Forumun organizatörlerinden Ukrayna Değirmenciler Birliği’nin Başkanı Rodion Rybchinsky de konuşmasında, Türkiye’nin buğday ve un sektöründeki tecrübesine değindi. Un ihracatında Türkiye’nin dünya lideri olduğunu hatırlatan Rybchinsky, “Ukrayna olarak Türkiye gibi önemli bir oyuncu değiliz. Ama Türkiye’yi kendimize örnek alıyoruz. Türkiye’den bu konuda çok şey öğrenebiliriz. Buğday ve un üretimi konusunda Ukrayna büyük fırsatlar var. Bunları birlikte değerlendirebiliriz” çağrısında bulundu.

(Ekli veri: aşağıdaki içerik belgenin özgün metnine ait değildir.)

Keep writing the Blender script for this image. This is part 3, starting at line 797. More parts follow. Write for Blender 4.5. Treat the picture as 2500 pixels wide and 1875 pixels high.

UN PİYASASININ YILLIK DEĞERİ 200 MİLYAR DOLAR Konferansta en dikkat çekici sunumlardan birini de BM Gıda ve Tarım Örgütü’ne (FAO) bağlı Yatırım Merkezi ekonomistlerinden Dmitry Prikhodko yaptı. Prikhodko, global un piyasasının yıllık büyüklüğünün yaklaşık olarak 200 milyar dolar olduğunu, bu rakamın 2022 yılı itibariyle 250-270 milyar dolara yükseleceğini tahmin ettiklerini söyledi. FAO rakamlarına göre, 2017 yılında küresel un ticareti hacminin de 15.5 milyon ton olduğunu kaydetti. Prikhodko bunun, 2000 yılı rakamlarına göre yüzde 74’lük bir artış anlamına geldiğini ifade etti. FAO ekonomisti, AB ülkelerinin yüzde 24’lük oranla un ticaretinde ilk sırada yer aldığını, bunu yüzde 20 ile Ortadoğu ve yüzde 16 ile Afrika’nın izlediğini dile getirdi. Afrika’daki un ithalatının yarıdan fazlasını üç ülkenin; Angola, Sudan ve Somali’nin gerçekleştirdiğini, bu ülkelerin ana tedarikçisinin de Türkiye olduğunu aktardı.